Dopo il saluto di Paola Boron, presidente della Fidapa, la giornalista Romina Gobbo, sabato 23 aprile 2016, ha relazionato sull’Islam davanti ad una affollata sala convegni di Lonigo (Vicenza). E’ partita dalla vita di Muhammad (a noi più noto nella traduzione italiana come Maometto), profeta dell’Islam, per parlare, poi, della donna, a cominciare dalla sua prima moglie, Khadija, che divenne la prima credente nell’Islam e incoraggiò il marito nella sua predicazione.
LE TIPOLOGIE DELLE RAGAZZE MUSULMANE
Ma per parlare delle studentesse musulmane in Italia, bisogna innanzitutto fare dei chiarimenti: si tratta di ragazze che, figlie di genitori immigrati, sono nate qui, o sono arrivate qui piccolissime, quindi sono innanzitutto italiane (siamo ormai alle terze generazioni). Ci sono, poi, le autoctone italiane, che si sono convertite all’Islam. Queste sono le tipologie delle ragazze musulmane, cresciute in Italia; poiché hanno un retaggio culturale diverso, che molto spesso è più caro ai genitori che non a loro, che si sentono più “occidentali” che marocchine, siriane, o tunisine…, allora vale la pena di cercare di conoscere queste culture. Da qui l’obiettivo del lavoro di Romina Gobbo.
“Anche il Corano, come la Bibbia – ha spiegato la relatrice – ha bisogno di essere constestualizzato nell’epoca in cui venne scritto, il 1° sec. d.
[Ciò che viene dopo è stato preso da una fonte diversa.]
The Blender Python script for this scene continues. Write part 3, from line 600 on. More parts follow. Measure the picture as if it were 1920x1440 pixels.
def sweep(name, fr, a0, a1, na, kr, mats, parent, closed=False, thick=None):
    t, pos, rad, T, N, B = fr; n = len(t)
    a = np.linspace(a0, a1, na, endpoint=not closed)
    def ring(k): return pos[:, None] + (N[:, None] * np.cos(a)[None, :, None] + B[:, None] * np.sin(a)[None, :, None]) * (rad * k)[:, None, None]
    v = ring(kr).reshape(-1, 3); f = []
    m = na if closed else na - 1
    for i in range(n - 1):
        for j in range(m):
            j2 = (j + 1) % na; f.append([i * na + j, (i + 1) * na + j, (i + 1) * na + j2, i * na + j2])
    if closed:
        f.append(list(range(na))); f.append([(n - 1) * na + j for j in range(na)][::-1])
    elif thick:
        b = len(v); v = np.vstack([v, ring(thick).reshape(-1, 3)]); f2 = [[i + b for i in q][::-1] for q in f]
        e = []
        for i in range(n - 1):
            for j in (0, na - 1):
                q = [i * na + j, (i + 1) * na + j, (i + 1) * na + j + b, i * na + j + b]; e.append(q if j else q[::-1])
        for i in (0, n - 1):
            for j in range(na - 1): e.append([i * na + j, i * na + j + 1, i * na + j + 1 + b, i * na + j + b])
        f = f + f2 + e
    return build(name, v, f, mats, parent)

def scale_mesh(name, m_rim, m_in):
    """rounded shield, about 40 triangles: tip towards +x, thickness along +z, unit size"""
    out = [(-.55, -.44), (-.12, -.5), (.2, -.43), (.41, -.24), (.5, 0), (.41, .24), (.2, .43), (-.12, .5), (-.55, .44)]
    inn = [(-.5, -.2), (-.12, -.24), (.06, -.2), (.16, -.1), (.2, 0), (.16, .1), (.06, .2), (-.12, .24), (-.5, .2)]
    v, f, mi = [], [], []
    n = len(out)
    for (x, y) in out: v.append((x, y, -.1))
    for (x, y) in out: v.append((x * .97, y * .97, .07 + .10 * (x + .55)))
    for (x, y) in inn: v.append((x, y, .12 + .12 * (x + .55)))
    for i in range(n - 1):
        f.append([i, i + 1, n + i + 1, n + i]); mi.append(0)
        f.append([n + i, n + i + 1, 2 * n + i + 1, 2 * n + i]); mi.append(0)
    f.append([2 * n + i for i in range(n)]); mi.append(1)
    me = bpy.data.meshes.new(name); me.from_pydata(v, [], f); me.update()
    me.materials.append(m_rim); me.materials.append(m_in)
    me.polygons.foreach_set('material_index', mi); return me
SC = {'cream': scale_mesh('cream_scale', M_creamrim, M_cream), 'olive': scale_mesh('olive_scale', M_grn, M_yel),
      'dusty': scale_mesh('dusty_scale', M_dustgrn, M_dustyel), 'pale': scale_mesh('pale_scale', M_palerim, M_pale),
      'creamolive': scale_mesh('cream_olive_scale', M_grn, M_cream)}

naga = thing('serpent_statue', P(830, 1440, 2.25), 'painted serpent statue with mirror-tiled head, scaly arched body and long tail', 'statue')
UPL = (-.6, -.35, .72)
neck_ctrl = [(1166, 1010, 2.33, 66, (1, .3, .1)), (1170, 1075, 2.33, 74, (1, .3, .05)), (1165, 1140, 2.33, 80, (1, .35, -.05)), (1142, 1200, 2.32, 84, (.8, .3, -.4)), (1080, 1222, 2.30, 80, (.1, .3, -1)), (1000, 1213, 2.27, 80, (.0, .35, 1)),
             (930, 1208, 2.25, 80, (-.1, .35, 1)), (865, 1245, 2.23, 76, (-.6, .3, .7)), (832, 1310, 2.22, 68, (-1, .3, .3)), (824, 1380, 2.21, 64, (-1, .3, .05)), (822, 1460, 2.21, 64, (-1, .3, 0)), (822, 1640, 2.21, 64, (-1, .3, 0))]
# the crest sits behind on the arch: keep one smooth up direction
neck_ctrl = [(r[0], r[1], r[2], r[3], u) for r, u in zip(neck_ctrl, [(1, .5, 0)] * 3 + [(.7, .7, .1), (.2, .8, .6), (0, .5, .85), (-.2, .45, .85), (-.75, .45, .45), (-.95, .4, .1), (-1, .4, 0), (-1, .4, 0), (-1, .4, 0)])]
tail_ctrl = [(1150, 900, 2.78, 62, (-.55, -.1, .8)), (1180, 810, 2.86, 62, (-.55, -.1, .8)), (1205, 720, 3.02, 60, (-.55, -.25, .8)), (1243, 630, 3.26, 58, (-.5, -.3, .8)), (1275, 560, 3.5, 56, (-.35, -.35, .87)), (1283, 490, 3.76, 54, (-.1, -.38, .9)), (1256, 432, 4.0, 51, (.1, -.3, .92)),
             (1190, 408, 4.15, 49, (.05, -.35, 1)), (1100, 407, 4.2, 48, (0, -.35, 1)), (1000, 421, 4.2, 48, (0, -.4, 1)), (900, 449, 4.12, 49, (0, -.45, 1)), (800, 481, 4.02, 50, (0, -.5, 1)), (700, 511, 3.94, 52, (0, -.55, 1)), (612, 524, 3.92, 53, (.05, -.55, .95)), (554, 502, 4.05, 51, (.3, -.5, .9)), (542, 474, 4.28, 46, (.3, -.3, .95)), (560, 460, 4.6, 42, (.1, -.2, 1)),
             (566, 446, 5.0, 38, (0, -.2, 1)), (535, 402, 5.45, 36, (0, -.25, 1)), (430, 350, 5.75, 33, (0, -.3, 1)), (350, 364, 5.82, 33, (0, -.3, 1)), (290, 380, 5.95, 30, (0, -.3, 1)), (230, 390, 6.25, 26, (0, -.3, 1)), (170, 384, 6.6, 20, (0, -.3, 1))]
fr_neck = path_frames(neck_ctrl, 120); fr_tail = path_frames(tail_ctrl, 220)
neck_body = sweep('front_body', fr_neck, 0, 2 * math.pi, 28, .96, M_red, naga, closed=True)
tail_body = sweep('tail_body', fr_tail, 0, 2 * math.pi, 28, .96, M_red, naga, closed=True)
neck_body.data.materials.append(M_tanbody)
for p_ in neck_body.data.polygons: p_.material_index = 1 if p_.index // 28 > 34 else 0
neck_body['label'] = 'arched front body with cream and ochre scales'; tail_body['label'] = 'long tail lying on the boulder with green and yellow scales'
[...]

C. Il velo non è una costrizione dell’Islam, era presente già in epoca pre-islamica, c’era nel mondo bizantino come in Asia. L’iconografia della Madonna e delle sante da sempre riporta il velo, ma anche nel mondo classico le donne avevano il capo coperto. Chi andava a capo scoperto erano le schiave e le prostitute”. Certo, non si può negare che nei Paesi islamici ci siano delle rigidità, che ci siano diritti non garantiti, che la donna sia sottomessa, ma tutto questo non ha nulla a che vedere con il Corano, ha invece a che vedere con società patriarcali. L’Afghanistan ne è senz’altro l’esempio più eclatante. E le donne stanno facendo un cammino di rivendicazione dei propri diritti? Sì, ci sono dei movimenti femministi che rivendicano di tornare al Corano, perché là loro trovano la loro emancipazione, consapevoli che le regole discriminatorie sono il risultato di società maschiliste.
MALALA YOUSAFZAI
Un bellissimo esempio di ragazza che “combatte” è la pakistana Malala Yousafzai (oggi 19 anni), che a sedici anni, nel 2014, ha ricevuto il premio Nobel per la Pace per il suo impegno nell’affermazione dei diritti civili e per il diritto all’istruzione delle donne, proibita da un editto dei talebani. Impegno che portava avanti attraverso un blog, e che ha pagato caro, in quanto un commando (poi è arrivata la rivendicazione dei talebani) le ha sparato in testa. Per fortuna, è sopravvissuta, ed è stata invitata a tenere un discorso all’Onu, dove ha lanciato un appello per l’educazione universale”.
“Il messaggio che deve passare – ha concluso Romina – è che serve la reciproca conoscenza, servono momenti di dialogo, di incontro, bere un tè assieme, andare in visita ad un Centro islamico. La diffidenza non aiuta a costruire la società del futuro, ma ad alimentare le paure. Siamo davvero sicuri che non ci sia un “grande fratello” che preferisce un popolo diviso? Che lo si voglia o no, la nostra è già una società pluralista, dal punto di vista religioso e culturale, e in questa società i nostri figli e nipoti dovranno crescere”.